The Crowded Partnership: An EAT Card for Businesses Too
The consumer app is one half of the plan. WYDE is also building an EAT debit card for businesses in partnership with Crowded, a financial technology platform that serves nonprofit organizations. Crowded provides the payment infrastructure behind the business card, including payment processing, fraud protection, and card management.
The business version follows the same playbook. A share of the fees on each business purchase helps fund hunger relief, with no extra step and no separate donation. WYDE calls this model "contributory consumption," and the business card extends it from personal spending into routine company spending like supplies, software, and travel.
The business card adds a second engine on top of the consumer card, so both household spending and company spending help fund the mission.
Why This Launch Matters for Hunger Relief
The timing tells the story. SNAP enrollment has fallen by 4 million while food banks absorb the difference, and the World Food Programme is running a $646 million funding gap in Sudan.
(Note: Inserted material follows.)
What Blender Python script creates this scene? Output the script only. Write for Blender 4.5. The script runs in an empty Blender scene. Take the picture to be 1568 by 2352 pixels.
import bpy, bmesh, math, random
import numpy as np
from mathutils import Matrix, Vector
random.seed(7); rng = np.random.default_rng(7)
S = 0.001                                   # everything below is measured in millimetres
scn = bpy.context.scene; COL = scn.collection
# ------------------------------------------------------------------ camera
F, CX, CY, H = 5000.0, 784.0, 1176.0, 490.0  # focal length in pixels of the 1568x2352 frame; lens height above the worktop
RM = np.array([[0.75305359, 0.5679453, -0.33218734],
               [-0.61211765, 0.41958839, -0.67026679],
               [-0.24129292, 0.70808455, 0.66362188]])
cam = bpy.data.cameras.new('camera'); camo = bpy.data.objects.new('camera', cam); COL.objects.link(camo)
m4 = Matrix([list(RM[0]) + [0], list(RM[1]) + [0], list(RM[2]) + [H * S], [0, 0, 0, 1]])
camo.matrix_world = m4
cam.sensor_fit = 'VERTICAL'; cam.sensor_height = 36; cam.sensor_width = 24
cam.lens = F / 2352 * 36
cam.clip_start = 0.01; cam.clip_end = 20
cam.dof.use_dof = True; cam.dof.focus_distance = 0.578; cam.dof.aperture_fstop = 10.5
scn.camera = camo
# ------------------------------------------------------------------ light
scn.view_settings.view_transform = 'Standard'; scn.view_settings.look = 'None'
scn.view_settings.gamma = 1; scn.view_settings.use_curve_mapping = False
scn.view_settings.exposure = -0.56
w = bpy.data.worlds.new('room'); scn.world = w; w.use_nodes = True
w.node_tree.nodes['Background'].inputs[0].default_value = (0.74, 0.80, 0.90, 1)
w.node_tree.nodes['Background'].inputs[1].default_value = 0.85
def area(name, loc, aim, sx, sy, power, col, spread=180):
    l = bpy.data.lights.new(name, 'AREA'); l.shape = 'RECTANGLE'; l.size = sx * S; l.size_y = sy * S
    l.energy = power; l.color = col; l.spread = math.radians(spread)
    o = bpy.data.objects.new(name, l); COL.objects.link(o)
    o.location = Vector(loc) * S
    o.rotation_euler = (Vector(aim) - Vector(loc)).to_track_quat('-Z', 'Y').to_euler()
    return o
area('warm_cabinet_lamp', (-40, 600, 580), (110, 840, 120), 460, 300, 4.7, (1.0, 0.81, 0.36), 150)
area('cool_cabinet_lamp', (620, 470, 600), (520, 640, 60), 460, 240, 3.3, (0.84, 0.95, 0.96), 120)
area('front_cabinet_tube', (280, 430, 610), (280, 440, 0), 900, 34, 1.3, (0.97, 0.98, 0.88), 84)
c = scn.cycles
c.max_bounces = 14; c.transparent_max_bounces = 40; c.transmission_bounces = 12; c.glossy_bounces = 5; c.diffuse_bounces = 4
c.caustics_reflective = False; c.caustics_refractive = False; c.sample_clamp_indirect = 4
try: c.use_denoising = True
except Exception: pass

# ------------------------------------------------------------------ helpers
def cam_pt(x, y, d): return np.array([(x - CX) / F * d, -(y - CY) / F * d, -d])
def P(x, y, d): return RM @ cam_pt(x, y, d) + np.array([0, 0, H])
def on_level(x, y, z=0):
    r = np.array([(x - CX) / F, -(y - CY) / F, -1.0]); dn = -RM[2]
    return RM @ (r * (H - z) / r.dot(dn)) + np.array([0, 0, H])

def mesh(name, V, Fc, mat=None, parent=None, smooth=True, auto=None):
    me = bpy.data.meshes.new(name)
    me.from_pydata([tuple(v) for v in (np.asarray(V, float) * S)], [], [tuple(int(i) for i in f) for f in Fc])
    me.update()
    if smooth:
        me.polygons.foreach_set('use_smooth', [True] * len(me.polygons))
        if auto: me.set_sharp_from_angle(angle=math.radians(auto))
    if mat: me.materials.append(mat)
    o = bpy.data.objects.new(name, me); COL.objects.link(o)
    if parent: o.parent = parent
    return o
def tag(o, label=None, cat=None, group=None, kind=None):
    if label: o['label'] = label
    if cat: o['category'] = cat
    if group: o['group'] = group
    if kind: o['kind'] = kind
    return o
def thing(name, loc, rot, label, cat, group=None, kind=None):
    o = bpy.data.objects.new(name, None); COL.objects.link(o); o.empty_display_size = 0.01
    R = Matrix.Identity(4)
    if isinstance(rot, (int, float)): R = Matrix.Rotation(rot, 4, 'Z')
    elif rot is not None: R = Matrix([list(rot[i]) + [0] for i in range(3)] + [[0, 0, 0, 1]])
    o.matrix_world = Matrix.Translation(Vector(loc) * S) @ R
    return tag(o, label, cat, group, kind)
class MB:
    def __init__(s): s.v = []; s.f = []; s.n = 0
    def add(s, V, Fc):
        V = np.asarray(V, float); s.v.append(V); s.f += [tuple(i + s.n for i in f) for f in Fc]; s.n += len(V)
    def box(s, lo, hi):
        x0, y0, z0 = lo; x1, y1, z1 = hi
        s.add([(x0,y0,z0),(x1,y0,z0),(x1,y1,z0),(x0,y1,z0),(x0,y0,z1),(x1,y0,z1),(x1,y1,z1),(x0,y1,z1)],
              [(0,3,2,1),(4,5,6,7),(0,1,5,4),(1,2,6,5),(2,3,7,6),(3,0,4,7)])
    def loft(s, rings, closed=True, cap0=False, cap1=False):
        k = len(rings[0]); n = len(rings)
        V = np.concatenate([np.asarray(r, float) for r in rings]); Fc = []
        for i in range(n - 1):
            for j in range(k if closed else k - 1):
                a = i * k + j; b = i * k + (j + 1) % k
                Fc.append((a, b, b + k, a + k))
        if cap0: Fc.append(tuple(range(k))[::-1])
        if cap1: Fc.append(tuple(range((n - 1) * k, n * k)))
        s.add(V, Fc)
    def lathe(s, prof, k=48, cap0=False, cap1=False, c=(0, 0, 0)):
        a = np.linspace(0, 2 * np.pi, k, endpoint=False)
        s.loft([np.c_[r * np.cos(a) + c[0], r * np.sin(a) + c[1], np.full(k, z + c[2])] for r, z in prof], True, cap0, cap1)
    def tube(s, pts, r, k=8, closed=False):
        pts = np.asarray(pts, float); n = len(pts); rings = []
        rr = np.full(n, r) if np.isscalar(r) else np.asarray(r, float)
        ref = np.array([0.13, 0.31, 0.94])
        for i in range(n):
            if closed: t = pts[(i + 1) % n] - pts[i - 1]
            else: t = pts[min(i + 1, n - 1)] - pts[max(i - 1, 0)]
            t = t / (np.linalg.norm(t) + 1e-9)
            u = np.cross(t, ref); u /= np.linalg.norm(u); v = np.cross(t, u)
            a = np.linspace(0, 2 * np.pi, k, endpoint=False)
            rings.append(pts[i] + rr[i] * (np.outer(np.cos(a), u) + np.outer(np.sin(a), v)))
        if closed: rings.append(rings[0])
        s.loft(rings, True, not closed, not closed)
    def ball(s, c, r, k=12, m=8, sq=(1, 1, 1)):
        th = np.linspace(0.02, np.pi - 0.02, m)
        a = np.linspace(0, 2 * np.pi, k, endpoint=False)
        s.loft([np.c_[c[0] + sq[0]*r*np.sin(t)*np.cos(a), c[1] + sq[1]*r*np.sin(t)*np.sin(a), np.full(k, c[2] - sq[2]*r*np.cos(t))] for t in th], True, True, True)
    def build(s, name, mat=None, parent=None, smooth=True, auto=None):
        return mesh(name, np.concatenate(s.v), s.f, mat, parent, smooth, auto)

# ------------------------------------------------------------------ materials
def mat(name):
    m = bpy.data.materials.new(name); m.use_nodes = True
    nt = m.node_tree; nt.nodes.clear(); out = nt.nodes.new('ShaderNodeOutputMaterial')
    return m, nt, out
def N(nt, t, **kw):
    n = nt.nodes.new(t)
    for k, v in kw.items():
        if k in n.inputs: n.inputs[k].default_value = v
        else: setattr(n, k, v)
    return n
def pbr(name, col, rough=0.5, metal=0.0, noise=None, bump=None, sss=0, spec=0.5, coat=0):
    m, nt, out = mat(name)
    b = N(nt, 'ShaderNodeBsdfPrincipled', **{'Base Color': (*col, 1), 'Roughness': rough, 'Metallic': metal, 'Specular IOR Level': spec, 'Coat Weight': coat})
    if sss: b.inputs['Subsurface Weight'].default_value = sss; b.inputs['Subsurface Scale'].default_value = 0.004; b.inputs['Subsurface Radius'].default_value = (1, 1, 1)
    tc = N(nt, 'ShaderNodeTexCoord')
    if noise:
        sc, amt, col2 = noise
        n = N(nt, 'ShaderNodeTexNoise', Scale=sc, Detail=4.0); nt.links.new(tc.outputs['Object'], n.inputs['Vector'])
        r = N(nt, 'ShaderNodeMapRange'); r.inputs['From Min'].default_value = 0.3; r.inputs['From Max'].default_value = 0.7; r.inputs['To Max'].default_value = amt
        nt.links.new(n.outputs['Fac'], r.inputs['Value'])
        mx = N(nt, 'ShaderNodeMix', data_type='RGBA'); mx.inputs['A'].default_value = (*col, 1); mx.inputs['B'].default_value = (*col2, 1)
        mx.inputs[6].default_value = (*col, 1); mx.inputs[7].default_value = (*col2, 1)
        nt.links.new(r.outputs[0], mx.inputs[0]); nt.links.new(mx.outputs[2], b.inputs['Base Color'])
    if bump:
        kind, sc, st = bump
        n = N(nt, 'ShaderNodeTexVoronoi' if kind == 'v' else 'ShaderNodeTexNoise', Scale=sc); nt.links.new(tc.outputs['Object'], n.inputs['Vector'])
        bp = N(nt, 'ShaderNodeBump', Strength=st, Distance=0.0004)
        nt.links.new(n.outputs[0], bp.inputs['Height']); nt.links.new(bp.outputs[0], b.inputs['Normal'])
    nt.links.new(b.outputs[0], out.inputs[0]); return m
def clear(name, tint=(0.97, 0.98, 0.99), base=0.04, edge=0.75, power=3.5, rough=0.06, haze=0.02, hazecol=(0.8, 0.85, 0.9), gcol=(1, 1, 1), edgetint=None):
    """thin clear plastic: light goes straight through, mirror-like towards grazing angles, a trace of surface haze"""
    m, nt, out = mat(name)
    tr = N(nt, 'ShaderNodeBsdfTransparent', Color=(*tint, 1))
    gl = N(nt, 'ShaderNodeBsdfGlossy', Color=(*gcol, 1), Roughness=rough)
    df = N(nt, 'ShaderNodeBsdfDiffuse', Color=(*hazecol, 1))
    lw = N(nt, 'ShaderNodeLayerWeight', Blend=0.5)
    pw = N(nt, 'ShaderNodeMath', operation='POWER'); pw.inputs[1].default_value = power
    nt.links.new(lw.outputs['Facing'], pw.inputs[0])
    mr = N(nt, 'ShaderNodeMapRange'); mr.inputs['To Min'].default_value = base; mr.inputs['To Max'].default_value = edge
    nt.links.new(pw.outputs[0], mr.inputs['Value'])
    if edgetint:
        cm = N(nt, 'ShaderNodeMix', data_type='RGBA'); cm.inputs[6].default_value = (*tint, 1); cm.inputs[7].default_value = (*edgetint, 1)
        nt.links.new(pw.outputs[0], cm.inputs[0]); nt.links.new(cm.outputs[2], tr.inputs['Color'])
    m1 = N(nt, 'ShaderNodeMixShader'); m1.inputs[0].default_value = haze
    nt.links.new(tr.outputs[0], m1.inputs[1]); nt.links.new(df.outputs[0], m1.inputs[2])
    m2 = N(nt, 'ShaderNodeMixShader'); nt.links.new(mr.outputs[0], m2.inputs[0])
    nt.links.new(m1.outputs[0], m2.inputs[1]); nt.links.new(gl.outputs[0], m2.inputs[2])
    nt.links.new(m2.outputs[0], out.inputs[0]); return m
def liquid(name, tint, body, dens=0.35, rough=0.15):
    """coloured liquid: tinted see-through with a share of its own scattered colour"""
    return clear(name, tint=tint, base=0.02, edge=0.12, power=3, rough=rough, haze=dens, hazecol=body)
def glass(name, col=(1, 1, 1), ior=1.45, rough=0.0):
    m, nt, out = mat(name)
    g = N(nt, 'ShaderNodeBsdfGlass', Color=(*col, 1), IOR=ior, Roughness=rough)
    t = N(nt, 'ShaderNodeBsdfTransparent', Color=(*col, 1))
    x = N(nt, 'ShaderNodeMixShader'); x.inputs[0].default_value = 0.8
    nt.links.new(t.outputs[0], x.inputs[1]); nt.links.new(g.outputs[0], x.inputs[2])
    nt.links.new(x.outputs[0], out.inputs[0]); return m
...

Donations rise and fall with the news cycle, but hunger does not.
A charity debit card changes the source of the money. Instead of waiting for people to feel generous, the funding rides on something people already do every day: buy things. That makes the pipeline steady in a way donation drives never are. And because the cardholder keeps earning cash back, there is no sacrifice to talk anyone into.
How to Get the EAT Card
Download the EAT: Card app from the Apple App Store, sign up in the app, link a US bank account, and load funds by ACH. Once your card is active, you can add it to Apple Pay and start spending. Details are on the official EAT Card site.
Frequently Asked Questions
What is the EAT Card?
The EAT Card is a Visa debit card from WYDE where every swipe helps end hunger. You earn cash back and points on your spending while 2% of every swipe funds the cause through the EAT community. Its companion app, EAT: Card, launched on the Apple App Store on July 16, 2026.
Does the EAT Card cost anything to use?
No. There are no participation fees and no donation is required. Purchases cost the same as they would on any other card. The 2% comes from card fees merchants already pay, not from your wallet.
Does the EAT Card offer cash back?
Yes. Through the GetKard rewards partnership, the card offers up to 15% cash back plus points at participating retailers like Walmart and DoorDash. Offers vary. Your rewards are separate from the cause funding, so you keep every point while every swipe helps end hunger.
Is the EAT Card a crypto debit card?
No. It works like a regular Visa debit card. You load funds through a standard ACH transfer from a linked US bank account, and the card supports Apple Pay.
Who issues the EAT Card?
The EAT Card is issued by i3 Bank, Member FDIC, under a license from Visa U.S.A. Inc. Funds are held at i3 Bank, and the app includes instant card lock and real-time purchase alerts.
Is there an EAT Card for businesses?
Yes, one is on the way. WYDE is partnering with Crowded, a fintech platform for nonprofits, on an EAT debit card for businesses. Crowded handles payment processing, fraud protection, and card management, and a share of the fees on each business purchase helps fund hunger relief.